Жизнь Виталия складывалась довольно необычно. Он продолжал обучаться в вузе и пребывал одновременно на послушании в монастыре. Всё это держалось в тайне, иначе сразу же убрали бы из института. Сложностей хватало: когда Линицкий заявил, что будет делать иллюстрации к «Братьям Карамазовым» в качестве дипломной работы, его предупредили, что к защите диплома не допустят. Только за четыре дня до этой самой защиты последовало разрешение.
Готовясь принять постриг, отпустил он длинные волосы, бороду, ходил в рясе. Публика институтская была таким видом шокирована: как, здесь, в идеологическом партийном учебном заведении ходит такой тип! Бороды кубинских революционеров были в те годы популярны, но тут явно перебор. Уже и приказ заготовили об отчислении из института, но...
Шёл 1958 год, Киево-Печерскую Лавру по приказу Хрущёва закрыли. В тот же год стали возвращаться после реабилитации Валаамские старцы, те, кто уцелел. Все они были тихоновцы, катакомбники.
- «Время было сложное, тревожное, и оно меня захлестнуло целиком, хотя я многого и не понимал тогда».

После окончания вуза нужно было отработать три года как молодому специалисту, но Виталий Дмитриевич собирался стать монахом. Однако духовный наставник архимандрит Иосиф сказал ему: «Иди в мир – пользы больше принесёшь». Вышел Линицкий из монастыря и поехал в Тверь преподавать в местном университете.
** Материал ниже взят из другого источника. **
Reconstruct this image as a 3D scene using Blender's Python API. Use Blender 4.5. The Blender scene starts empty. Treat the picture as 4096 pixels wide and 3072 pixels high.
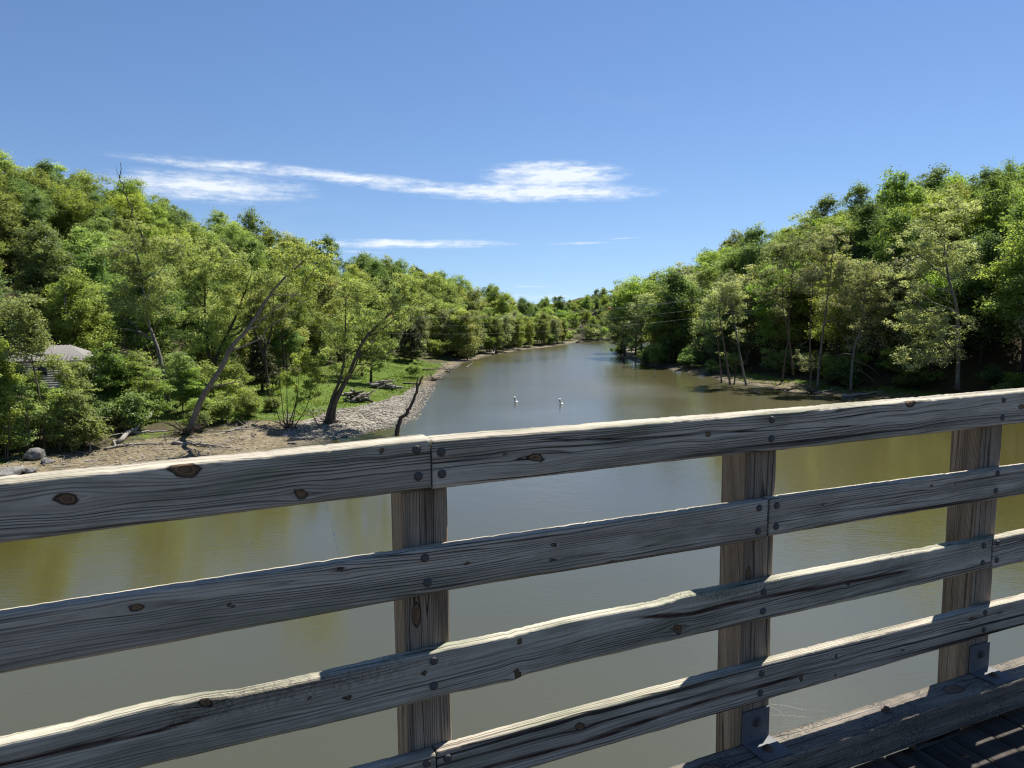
import bpy, math, random
import numpy as np
from mathutils import Matrix, Vector

# ------------------------------------------------------------------ camera, sky, sun, exposure
SC = bpy.context.scene
COL = SC.collection
H = 15.5                       # eye height above the water
F_PX, PITCH, ROLL = 2892.0, math.radians(6.303), math.radians(-0.56)
RAIL_TURN = math.radians(23.354)          # railing direction against the image plane
SUN_AZ, SUN_EL = math.radians(37.0), math.radians(59.0)   # to the right of straight ahead / above horizon

fwd = np.array([0, math.cos(PITCH), -math.sin(PITCH)])
up0 = np.array([0, math.sin(PITCH), math.cos(PITCH)])
rt0 = np.array([1.0, 0, 0])
rt = rt0*math.cos(ROLL) + up0*math.sin(ROLL)
up = -rt0*math.sin(ROLL) + up0*math.cos(ROLL)
cd = bpy.data.cameras.new('camera')
cd.sensor_fit = 'HORIZONTAL'; cd.sensor_width = 36.0
cd.lens = F_PX/4096*36
cd.clip_start = 0.05; cd.clip_end = 12000
cam = bpy.data.objects.new('camera', cd); COL.objects.link(cam)
cam.matrix_world = Matrix(((rt[0], up[0], -fwd[0], 0), (rt[1], up[1], -fwd[1], 0), (rt[2], up[2], -fwd[2], H), (0, 0, 0, 1)))
SC.camera = cam

world = bpy.data.worlds.new('World'); SC.world = world; world.use_nodes = True
SC.view_settings.view_transform = 'Standard'; SC.view_settings.look = 'None'
SC.view_settings.gamma = 1.0; SC.view_settings.use_curve_mapping = False
SC.view_settings.exposure = 1.0
SC.render.engine = 'CYCLES'
SC.cycles.max_bounces = 8; SC.cycles.diffuse_bounces = 4; SC.cycles.transmission_bounces = 4
SC.cycles.transparent_max_bounces = 8
SC.cycles.use_denoising = True
SC.cycles.sample_clamp_indirect = 6.0
SC.cycles.filter_width = 1.2

def sky_nodes():
    nt = world.node_tree; N = nt.nodes; L = nt.links; N.clear()
    out = N.new('ShaderNodeOutputWorld'); bg = N.new('ShaderNodeBackground')
    sky = N.new('ShaderNodeTexSky'); sky.sky_type = 'NISHITA'; sky.sun_disc = False
    sky.sun_elevation = SUN_EL; sky.sun_rotation = SUN_AZ
    sky.altitude = 300; sky.air_density = 1.0; sky.dust_density = 0.0; sky.ozone_density = 1.8
    bg.inputs['Strength'].default_value = 0.057
    def M(op, a, b=None, c=None, clamp=False):
        n = N.new('ShaderNodeMath'); n.operation = op; n.use_clamp = clamp
        for i, v in enumerate((a, b, c)):
            if v is None: continue
            if isinstance(v, (int, float)): n.inputs[i].default_value = v
            else: L.new(v, n.inputs[i])
        return n.outputs[0]
    tc = N.new('ShaderNodeTexCoord'); sp = N.new('ShaderNodeSeparateXYZ'); L.new(tc.outputs['Generated'], sp.inputs[0])
    az = M('ARCTAN2', sp.outputs[0], sp.outputs[1]); el = M('ARCSINE', sp.outputs[2])
    cb = N.new('ShaderNodeCombineXYZ'); L.new(az, cb.inputs[0]); L.new(el, cb.inputs[1])
    def noise(sx, sy, scale, detail, rough, off=0.0):
        mp = N.new('ShaderNodeMapping'); mp.inputs['Scale'].default_value = (sx, sy, 1); mp.inputs['Location'].default_value = (off, off*0.7, 0)
        mp.inputs['Rotation'].default_value = (0, 0, 0.05)
        L.new(cb.outputs[0], mp.inputs[0])
        n = N.new('ShaderNodeTexNoise'); n.inputs['Scale'].default_value = scale; n.inputs['Detail'].default_value = detail; n.inputs['Roughness'].default_value = rough
        L.new(mp.outputs[0], n.inputs['Vector']); return n.outputs[0]
    fine = noise(1.0, 3.4, 34, 9, 0.68); broad = noise(1.0, 5.5, 7, 4, 0.55, 3.1); warp = noise(1, 2, 6, 3, .5, 7.7)
    azw = M('ADD', az, M('MULTIPLY', M('SUBTRACT', warp, 0.5), 0.03)); elw = M('ADD', el, M('MULTIPLY', M('SUBTRACT', broad, 0.5), 0.010))
    # cirrus patches: azimuth, elevation, half width, half height, slope, strength (degrees)
    patches = [(3.3, 9.7, 6.6, 1.35, 0.0, 1.0), (1.6, 8.55, 11.5, 0.85, -0.02, 1.0), (-13.0, 9.55, 13.0, 0.55, -0.075, 0.8), (-6, 8.75, 8.5, 0.42, -0.05, .7),
               (-22.0, 8.5, 8.5, 1.25, -0.02, 0.85), (-20.5, 10.0, 9, 0.5, -0.03, 0.6), (-8.0, 4.7, 9.4, 0.42, 0.0, 0.9), (-11.5, 4.05, 2.2, 0.16, -.05, 0.35),
               (5.6, 4.6, 3.0, 0.15, 0.02, 0.4), (9.0, 4.95, 2.2, 0.09, 0.02, 0.3), (1.8, 1.35, 2.5, 0.12, 0.0, 0.3), (2.2, .55, 4.0, .28, 0, .35)]
    tot = None
    for a, e, w, h, sl, st in patches:
        a, e, w, h = (math.radians(v) for v in (a, e, w, h))
        da = M('SUBTRACT', azw, a); de = M('SUBTRACT', M('SUBTRACT', elw, e), M('MULTIPLY', da, sl))
        q = M('ADD', M('POWER', M('ABSOLUTE', M('DIVIDE', da, w)), 2.0), M('POWER', M('ABSOLUTE', M('DIVIDE', de, h)), 2.0))
        m = M('MULTIPLY', M('SUBTRACT', 1.0, M('SQRT', q), clamp=True), st)
        tot = m if tot is None else M('MAXIMUM', tot, m)
    fibre = noise(1.0, 9.0, 15, 8, 0.66, 5.3)
    er = M('ADD', M('MULTIPLY', M('SUBTRACT', fine, 0.5), 1.9), M('MULTIPLY', M('SUBTRACT', fibre, 0.5), 1.7))
    dens = M('MULTIPLY', M('ADD', M('MULTIPLY', tot, 1.35), M('MULTIPLY', er, M('MULTIPLY', M('SMOOTH_MIN', M('MULTIPLY', tot, 4.0), 1.0, 0.2), 1.0))), 1.0, clamp=True)
    dens = M('MULTIPLY', M('POWER', dens, 1.35), 0.82)
    # the same thin cirrus, sparse, over the rest of the sky
    veil = M('MULTIPLY', M('MULTIPLY_ADD', noise(1.0, 4.0, 2.3, 6, 0.6, 11.0), 2.2, -1.35, clamp=True), 0.16)
    dens = M('MAXIMUM', dens, veil)
    mix = N.new('ShaderNodeMix'); mix.data_type = 'RGBA'
    hs = N.new('ShaderNodeHueSaturation'); hs.inputs['Saturation'].default_value = 1.08; hs.inputs['Value'].default_value = 1.0
    # clear spring air: the pale band at the horizon is thin, so the sky is read a little above it
    zz = M('MULTIPLY_ADD', M('MAXIMUM', sp.outputs[2], 0.0), 0.90, 0.085); cz = N.new('ShaderNodeCombineXYZ'); L.new(sp.outputs[0], cz.inputs[0]); L.new(sp.outputs[1], cz.inputs[1]); L.new(zz, cz.inputs[2]); L.new(cz.outputs[0], sky.inputs['Vector'])
    L.new(sky.outputs[0], hs.inputs['Color'])
    L.new(dens, mix.inputs['Factor']); tn = N.new('ShaderNodeMix'); tn.data_type = 'RGBA'; tn.blend_type = 'MULTIPLY'; tn.inputs['Factor'].default_value = 1.0; tn.inputs['B'].default_value = (0.97, 1.0, 1.10, 1); L.new(hs.outputs[0], tn.inputs['A']); L.new(tn.outputs['Result'], mix.inputs['A']); mix.inputs['B'].default_value = (9.0, 9.4, 9.8, 1)
    L.new(mix.outputs['Result'], bg.inputs['Color']); L.new(bg.outputs[0], out.inputs[0])
sky_nodes()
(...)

За «активную религиозную пропаганду» его из университета выгнали. Переехал в Москву, стал преподавать в Строгановке, через два года выгнали и оттуда. И на годы повесили ярлык «мракобес».

 

Линицкий прежде всего — профессиональный иллюстратор, раннее творчество его показывает блестящее владение той манерой, которую иногда называют «московский сезаннизм». Обращаясь к малым городам и селам с большой историей, Линицкий особым образом использует цвет. Но в отличие от сезаннизма, требующего внимания к материальности цвета, его непрозрачности, Линицкий как раз настаивает на том, что цвет есть результат реакции на материальность, его производит «церковь цветущая», которая противостоит всей тьме гонений. Нужно смотреть не на освещенные вещи, чтобы увидеть в них цвет, но напротив, глядя на черное, можно рассчитать, что здесь мог бы быть какой-то другой цвет. Иначе говоря, цветность возникает не как продолжение доверчивого зрения, не как движение в сторону частных предметов, но как результат столкновения с первичной тьмой, чернотой, когда и появляется данный цвет.
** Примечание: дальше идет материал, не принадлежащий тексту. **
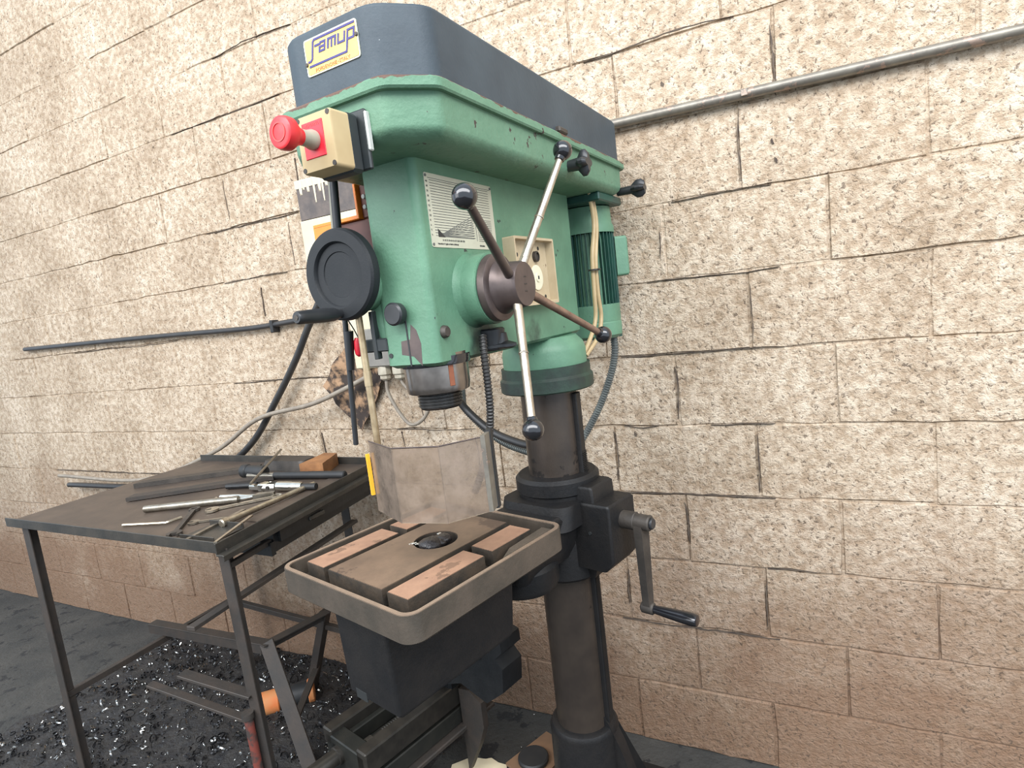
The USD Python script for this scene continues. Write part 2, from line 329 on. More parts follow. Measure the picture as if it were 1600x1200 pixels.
def crack(p0, p1, w):
    """A ragged dark gap lying in the joint from p0 to p1 (x, z)."""
    p0, p1 = np.array(p0), np.array(p1); L = np.linalg.norm(p1-p0); n = max(4, int(L/.012)); d = (p1-p0)/L; nn = np.array([-d[1], d[0]])
    t = np.linspace(0, 1, n); c = p0+np.outer(t, p1-p0)+np.outer(np.cumsum(rng.normal(0, .0011, n))*np.sin(np.pi*t), nn)
    h = .7*w*(.25+.9*rng.random(n))*np.minimum(1, 4*np.minimum(t, 1-t)+.15)
    a, b = c+nn*h[:, None], c-nn*h[:, None]; V = np.vstack([np.c_[a[:, 0], np.full(n, -.0042), a[:, 1]], np.c_[b[:, 0], np.full(n, -.0042), b[:, 1]], np.c_[c[:, 0], np.full(n, .003), c[:, 1]]]); F = []
    for i in range(n-1):
        F += [(i, n+i, n+i+1), (i, n+i+1, i+1), (i, i+1, 2*n+i+1), (i, 2*n+i+1, 2*n+i), (n+i, 2*n+i, 2*n+i+1), (n+i, 2*n+i+1, n+i+1)]
    return trimesh.Trimesh(V, F, process=False)
cr_ = []
for x, za, zb, w in ((-.323, 1.02, 1.165, .0034), (-.123, 1.225, 1.365, .0028), (-.127, .815, .975, .0026), (-.513, .83, .985, .0022), (-.323, .66, .78, .0032), (-.511, .45, .56, .0030), (-.127, .43, .57, .0024), (-.335, 1.46, 1.53, .0026),
                     (-.04, 1.82, 1.96, .003), (-.125, 1.62, 1.79, .0018), (-1.95, 1.83, 1.98, .002), (-1.575, 1.66, 1.98, .003), (-1.65, 1.62, 1.77, .0022), (-1.85, 1.45, 1.56, .002), (-1.655, .86, .99, .0026), (-1.275, .93, .99, .003), (-.978, .84, .97, .002), (-1.18, 1.02, 1.10, .0022)):
    cr_.append(crack((x+rng.normal(0, .002), za), (x+rng.normal(0, .003), zb), w))
for xa, xb, z, w in ((-.50, -.09, .80, .0030), (-.54, -.10, .398, .0028), (-.50, -.12, 2.0, .0026), (-.47, -.36, 1.203, .003), (-.36, -.05, 1.202, .0014), (-.48, -.38, 1.002, .002), (-.24, -.08, 1.001, .0016), (-.38, -.05, 1.402, .0016), (-.30, -.06, 1.6, .0012),
                     (-2.1, -1.55, 1.2, .002), (-2.1, -1.6, 1.8, .0014), (-2.05, -1.7, 1.6, .0016), (-2.2, -1.6, 2.2, .0016), (-1.3, -.98, 1.0, .002), (-.12, -.0, .601, .002), (-3.2, -2.4, 1.4, .0016), (-3.6, -2.6, .8, .002), (-1.9, -1.5, 2.4, .0016)):
    cr_.append(crack((xa, z), (xb, z+rng.normal(0, .002)), w))
for x, z in ((-.052, 1.705), (-.048, 1.66), (-.30, 1.9), (-.45, .985)): cr_.append(crack((x, z), (x+.004, z-.014), .006))
obj('open_joint', cr_, 'mortar_gap', wall, smooth=False, kind='stuff', label='dark open cracks along the mortar joints')
floor = obj('floor', box(-8, 3, -7, .1, -.12, 0, .002), 'floor_concrete', kind='structure', label='dark oily concrete workshop floor')

# ---------------------------------------------------------------- the pillar drill  (local x = front, y = its right side, z up)
COL = (-.548, -.365, 0.0)
drill = thing('pillar_drill', 'green pillar drill with a slate belt cover, on a tall column before the wall', 'pillar drill', COL, 267.0)
TBA = -11.5                                       # the work table is swung a little about the column
def tb(m): return R(m, TBA)
def octa(d, rear=.03, rnd=.026, left=0):
    P = Polygon(octa0(d, rear, left)).buffer(-rnd).buffer(rnd, quad_segs=6); return np.array(P.exterior.coords)[:-1]
def octa0(d, rear=.03, left=0):
    x0, x1, h = -.29+d, .58-d, .15-d; c = .053
    g = h-left; return np.array([(x1, -g+c), (x1, h-c), (x1-c*1.07, h), (x0+rear, h), (x0, h-rear), (x0, -g+rear), (x0+rear, -g), (x1-c*1.07, -g)])
# belt housing: lip and rounded pan
housing = obj('belt_housing', [layers([(octa(.002), 1.683), (octa(0), 1.686), (octa(0), 1.697), (octa(.003), 1.70)]),
                               layers([(octa(.009), 1.684), (octa(.010), 1.640), (octa(.0125), 1.633), (octa(.018), 1.627), (octa(.026), 1.6225), (octa(.036), 1.621), (octa(.05), 1.6205)])], 'green_paint', drill, smooth=28)
# slate belt cover
cover = obj('belt_cover', [layers([(octa(.010, rnd=.045, left=.012), 1.699), (octa(.010, rnd=.045, left=.012), 1.790), (octa(.0125, rnd=.045, left=.012), 1.7955), (octa(.018, rnd=.045, left=.012), 1.798)])], 'slate_paint', drill, smooth=28)
obj('latch', box(.085, .125, .136, .150, 1.701, 1.713, .003), 'dark_iron', cover)
# maker's plate on the front of the cover
def front_xf(m, a, b_, z): return frame(m, (a, b_, z), (0, 1, 0), (0, 0, 1), (1, 0, 0))     # text x -> right, y -> up, facing front
obj('name_plate', front_xf(extr(rpoly(-.0505, .0505, -.0245, .0245, .004), .0015), .570, .0115, 1.7585), 'plate_edge', cover, label='yellow enamelled maker plate with blue lettering')
obj('plate_face', front_xf(extr(rpoly(-.0485, .0485, -.0225, .0225, .003), .0007), .5713, .0115, 1.7585), 'plate_yellow', cover, label='yellow enamel face of the maker plate')
for y, z in ((-.0485, -.008), (.0485, .004)):
    obj('plate_screw', cyl((.5715, .0115+y, 1.7585+z), (.5735, .0115+y, 1.7585+z), .0028, n=12, b=.0006), 'dark_iron', cover)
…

С 1975 года работы Линицкого на религиозные темы выставлялись только на квартирах, потом и на выставках стали показываться, чаще всего в известном выставочном зале на Малой Грузинской.
- «Как правило, эти выставки сопровождались громкими скандалами, - вспоминает художник. - Министерские чиновники приказывали снимать неугодные картины, как «идеологически несоответствующие», художники же протестовали.
Люди валом валили на эти выставки, по многу часов стояли в очереди, чтобы на них попасть. Тут и КГБ непременно присутствовал. Мне в первый же выставочный день посулили «восемь лет выставочного помещения под открытым небом на территории, по площади равной Сибири». Много чего пережить пришлось: и слежку, и подслушивание, и угрозы, и допросы.
Я не столько за себя боялся, сколько за картины свои – как бы не уничтожили. Как-то перед открытием одной из выставок некая дама-начальница министерская стала пинать туфельками мою картину «Шестикрылый Серафим», к стене прислоненную. А туфельки у неё с острыми мысочками – и прорвала холст. Картина упала, а она по ней ещё каблучками-шпильками прошлась. Так мой «Серафим» с дырками на холсте и висел. Исключали меня из Профсоюза графиков, в том числе «за профессиональную непригодность», с работы выгоняли, даже когда сторожем на стройке был.

Главным предметом изображения Линицкого в 1980-е годы, становится скит.
- «Скит как лаборатория исследования цвета, видов разложения света и материи на спектры, подлежащие преображению. Цветом, ярким цветом без нюансирования, обладает историческая деревянная Русь, которая оказывается не местом хозяйства, а местом столкновения духа и материи, истории и современности, благодаря чему порождается цветность. Тогда как светом обладает Литургия, нюансирующая социальный опыт воспринимающих ее и тем самым позволяющая перейти от индивидуального переживания к сложной социальной интеграции в городской жизни». Такова метафизика цвета и света Виталия Линицкого, которая и будет дальше раскрыта на многочисленных примерах его живописи.

На пятьдесят втором году жизни Виталий принял монашеский постриг. Одновременно приняла его и матушка Агния (в миру Василиса Линицкая – его бывшая жена, профессиональная художница, соавтор его картин).
Из группы «20 московских художников» впоследствии стали священниками. Виталий Линицкий, Владислав Провоторов и Сергей Симаков.